Now some people say a man’s made out of mud,
But a poor man’s made out of muscle and blood
Merle Travis, 1947


    When there is a mining disaster like the Sago Mine in West Virginia (1/10/06) it often takes days to find out if the miners are alive or dead. While waiting for the news about the miners’ survival, my mind is filled with thoughts of the men in the mines. I imagine them all alive. I think to myself,  “I come from strong people. We know how to survive.”  I know this because miners are my blood.  My mother comes from these people and we have survived many things.

    The Lacey family settled permanently in Carrolltown, Pennsylvania where three generations, my grandfather Joe and his brother Ligouri, and their father Michael Jr. and grandfather Michael Sr.worked in the nearby Sterling Mine Company mines in Bakerton, Pennsylvania. They all started mining as children. My grandfather Joe went into the Sterling Mines in Bakerton Pennsylvania in 1915 at twelve years old as a summer job. Joe said children younger than him worked in the mines in summers and then, like him, went full time at fifteen or sixteen years old.  

    The United States Census records of the 19th century do not reflect the child labor. The census question asks “the profession of each person over 15 years age?” so only those older than fifteen have their jobs listed in the census. Another census question asks who “attended school within the year?” The census show that none of the children in the Lacey families were attending school. The census question asking about  “persons over 20 years who can not read or write” indicates that all family members could read and write. The records from 1850 say that the Lacys were English speaking and could read and write when they arrived from Ireland. So they could understand the questions in order to give correct answers for the census. There is no reason to say to a child is not in school unless it’s true. If a poor family’s children were not in school what else would they be doing but working?

    The Laceys mined the coal of western Pennsylvania, bituminous coal. Joe Lacey worked as a spragger. In bituminous coal mining, the spragger’s job is to set short wooden props called sprags in a 
slanting position under the upper or overhead section of a bed of 
coal to hold that section up while the lower section is being mined, or 
to wedge heavy slanting sprags against the coal to prevent it from 
flying when broken down by blasting.

    A small brass disc called a check was attached to the coal each miner dug before the coal came out of the mines. When the coal came out of the mines the coal companies weighed the coal, the check was removed and the miner was credited for the coal. The coal companies were short weighing and switching checks to pay less to the miners. So the miners were striking for the right of their union to provide union “weigh men”.   
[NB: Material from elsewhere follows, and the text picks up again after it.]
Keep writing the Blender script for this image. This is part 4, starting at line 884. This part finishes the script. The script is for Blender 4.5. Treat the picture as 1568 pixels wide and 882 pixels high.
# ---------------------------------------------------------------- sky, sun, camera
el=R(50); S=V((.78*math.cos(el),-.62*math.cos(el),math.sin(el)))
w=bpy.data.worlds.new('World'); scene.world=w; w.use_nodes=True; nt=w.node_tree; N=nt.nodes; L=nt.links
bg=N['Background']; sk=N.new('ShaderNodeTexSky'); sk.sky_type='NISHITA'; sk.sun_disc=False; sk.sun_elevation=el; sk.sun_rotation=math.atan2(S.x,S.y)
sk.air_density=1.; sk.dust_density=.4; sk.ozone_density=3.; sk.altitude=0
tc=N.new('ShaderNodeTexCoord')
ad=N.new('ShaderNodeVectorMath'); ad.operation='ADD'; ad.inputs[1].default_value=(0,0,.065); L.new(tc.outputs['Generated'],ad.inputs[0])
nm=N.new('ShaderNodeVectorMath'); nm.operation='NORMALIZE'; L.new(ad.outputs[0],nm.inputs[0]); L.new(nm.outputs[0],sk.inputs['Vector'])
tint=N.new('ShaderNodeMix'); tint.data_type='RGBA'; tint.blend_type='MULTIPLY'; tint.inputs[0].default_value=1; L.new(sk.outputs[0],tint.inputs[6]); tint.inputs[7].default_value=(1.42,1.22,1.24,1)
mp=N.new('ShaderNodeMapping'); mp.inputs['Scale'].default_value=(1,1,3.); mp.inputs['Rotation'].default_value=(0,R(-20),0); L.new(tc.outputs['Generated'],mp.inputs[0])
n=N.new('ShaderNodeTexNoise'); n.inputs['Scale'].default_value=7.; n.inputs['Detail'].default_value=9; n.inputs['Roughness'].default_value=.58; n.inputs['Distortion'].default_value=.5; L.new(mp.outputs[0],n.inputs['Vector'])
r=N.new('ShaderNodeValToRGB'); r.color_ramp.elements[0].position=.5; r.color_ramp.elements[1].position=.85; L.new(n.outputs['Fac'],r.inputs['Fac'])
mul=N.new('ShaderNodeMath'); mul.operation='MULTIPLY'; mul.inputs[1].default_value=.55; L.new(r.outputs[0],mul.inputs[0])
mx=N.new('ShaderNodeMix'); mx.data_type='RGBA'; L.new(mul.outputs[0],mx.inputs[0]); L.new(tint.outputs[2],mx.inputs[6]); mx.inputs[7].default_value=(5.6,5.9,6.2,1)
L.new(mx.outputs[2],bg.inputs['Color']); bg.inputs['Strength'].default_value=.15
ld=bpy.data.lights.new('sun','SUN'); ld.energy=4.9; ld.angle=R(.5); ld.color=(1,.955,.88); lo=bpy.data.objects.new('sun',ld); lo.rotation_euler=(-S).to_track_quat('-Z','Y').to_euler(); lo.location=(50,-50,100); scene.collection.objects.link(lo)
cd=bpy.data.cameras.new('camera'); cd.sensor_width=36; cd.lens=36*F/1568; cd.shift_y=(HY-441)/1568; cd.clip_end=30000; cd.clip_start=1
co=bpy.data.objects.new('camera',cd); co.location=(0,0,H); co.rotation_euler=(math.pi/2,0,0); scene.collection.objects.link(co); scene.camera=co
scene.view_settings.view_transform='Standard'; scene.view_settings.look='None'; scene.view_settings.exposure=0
    In 1937 five-year-old Jack Lacey got to go to work with his dad Joe on the work stoppage days. Work stoppage is what they called the strike days. Jack remembers the day the foreman yelled “No Italians work today!” because everyone was screaming and shouting for joy. It was the day the Italians refused to go into the mines and joined the Irish on the picket lines. The miners got their union check “weigh men.” The money to pay the weigh men was paid out of their union dues.
Eventually Joe Lacey became a tipple man. The tipple men brought the coal out of the mines. The name tipple was from the old days when the men had to push carts full of coal weighing two to three tons to the unloading area and tip the carts to dump out the coal. The unloading area was called the tipple. By the time Joe was a miner there were locomotives to haul coal to the surface. The big mines used 35- ton locomotives with 100 steel cars each carrying 4000 pounds of coal. Mules hauling coal out of the mines sometimes supplemented electric locomotives. 

    In some mines including where Joe worked, electric cable type cars called buggies were also used to bring the coal out of the mines. Joe was an electric buggy operator at his mine.  The tipple man job was considered one of the best jobs because you got to come out of the mines and breathe some fresh air.

    Baseball players like Joe often got these jobs and also got to leave work a bit early for baseball practice. Every coal company had a baseball team. Joe was a pitcher. The coal league baseball teams in the early 20th century used the same rules as the major leagues except for one; they were integrated. Black and white players played on the same teams.

    My mother says her father Joe never seemed happier than when he came home from work in the mines. He was full of laughter and stories about the men in the mines and their comradeship. The Unions were in full swing and miners were winning their strikes for better working conditions. Joe was at home in the mines because these were his people, his family members and friends. They were a community in solidarity in the mines one generation to the next.